Security Cameras

A good security camera system will enable you to conveniently view remote portions of your property. It will also enable you to record violations of your property rights to aid in the apprehension and prosecution of offenders.

Wired vs. Wireless Security Cameras

Wireless security cameras are quite popular right now, but they are susceptible to RF jamming and are theoretically susceptible to signal interception.  RF jammers are widely available and inexpensive.  With an RF jammer, an attacker can prevent your wireless security camera from successfully transmitting it’s signal back to the viewing and recording equipment.  An attacker might do this to lure you into an unsecured area where you are vulnerable to attack.

The danger of signal interception is potentially worse, especially for security cameras placed inside your home or business.  If an attacker can intercept your security camera signals, he can monitor your schedule, your security precautions, and any other “private” affairs that occur within the field of view of your security cameras.

For these reasons, I recommend using wired security cameras wherever possible.  Of course, wired cameras are vulnerable to anyone with a pair of wire cutters, so you will need to ensure that the wires to each of your cameras are protected as well as possible. This is also true of the power cables — including the power cables to your wireless cameras.

Infrared Security Cameras

Security cameras equipped with infrared illuminators are able to provide useful images from areas which appear to be totally dark. This is an alternative to security lighting. Most infrared illuminators use LED’s which transmit at 940nm. Depending upon the power of the LED’s and the design of the illuminator, these devices will provide infrared illumination from 60 to 330 feet.

You can purchase cameras with built-in infrared illuminators, or you may use external illuminators. If you are using external illuminators, be sure that your cameras can see into the infrared range. All black and white security cameras can see into the infrared range, but only some color security cameras can. When using infrared illumination, it is best to buy cameras that have lenses treated with filters to protect against infrared bounce back. IR bounce back occurs when infrared light reflects from objects in the environment, back into the security camera.  This can make some areas or objects difficult to view.  I recommend buying cameras and infrared illuminators from the same vendor, to ensure that they work properly together.

Fake Security Cameras

Many vendors sell fake security cameras which are just plastic shells and contain no electronics.  The theory is that these will deter criminals, without the effort and expense of building a real security camera system.

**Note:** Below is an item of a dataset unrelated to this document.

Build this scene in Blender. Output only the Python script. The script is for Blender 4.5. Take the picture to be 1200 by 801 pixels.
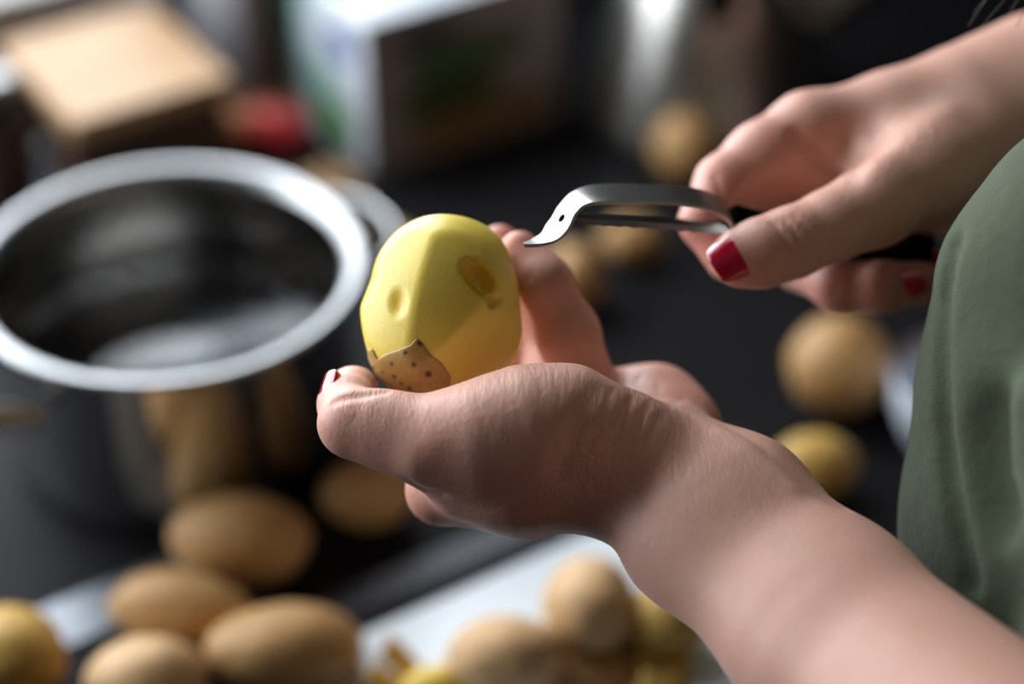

The cost of real security cameras has fallen so much in recent years that there really is no excuse for using dummy security cameras.  I do not recommend them.

Hidden Security Cameras

Hidden security cameras provide two major benefits. First, they help to maintain the aesthetics of your home or office. Few people want to live or work in a building which looks like a prison. Second, they are less likely to be avoided, jammed, or vandalized by an attacker. If an attacker doesn’t see a camera, he usually won’t protect himself from it, giving you an extra edge in the battle for security.

The downside of hidden security cameras is that they do not deter crime via an obvious physical presence.  This makes them less useful in applications where surveillance has a deterrent effect, such as retail or warehouse environments.

I recommend the use of hidden security cameras and visible security cameras — depending upon the environment and the likely threats to it. This is a situation where “the right tool for the right job” rule applies.

IP Security Cameras vs. Analog Cameras

Modern IP (Internet Protocol) security camerasu tilize unshielded twisted pair (UTP) wiring which is far easier to work with than the older coaxial cable.  The newest systems use power-over-Ethernet (POE), which enables you to run just one wire to a security camera for power, video, and voice. The output from these IP cameras can be stored on dedicated video recording systems, or on any PC equipped with security camera software. These system can automatically record only video containing motion, to dramatically reduce data storage requirements.  This is perfect for most non-retail and non-industrial environments.  In this day and age, I cannot recommend purchasing a system built on the older analog technology.

Security Camera Software

I recommend the iSpy software to monitor your security cameras. iSpy runs under Microsoft Windows and also lets you access your cameras from your smart phone. You can even broadcast your security camera output over a web site. Or, iSpy can notify you via email or SMS when it detects activity in an area. The software supports recording of both audio and video. It also allows you to control PTZ (Pan Tilt Zoom) cameras. iSpy even includes facial recognition and license plate recognition features.

Security Camera Installation

Security camera should be placed high enough to prevent easy vandalism. They should be placed deeply enough into your facility to ensure that you get good video of an attacker before your cameras are destroyed. In some environments you will want to protect your cameras behind bullet-resistant glass.

I do not recommend relying on Pan-Tilt-Zoom (PTZ) cameras for most people, because most security cameras are unmonitored 99% of the time. PTZ security cameras are useful in retail situations where an active security officer is visually following suspected shoplifters though the store. For most environments, bullet cameras with overlapping fields of view work best.

The areas you will want to record include:

  • Doorways and unsecured windows.
  • Areas protected only by fence or other weak security barriers.
  • Areas containing high-theft items, such as warehouses and parking garages.

The easiest way to ensure that you have a good camera setup is to add more cameras. Don’t try to force one camera to do the job of two cameras, it never works out well in the long run.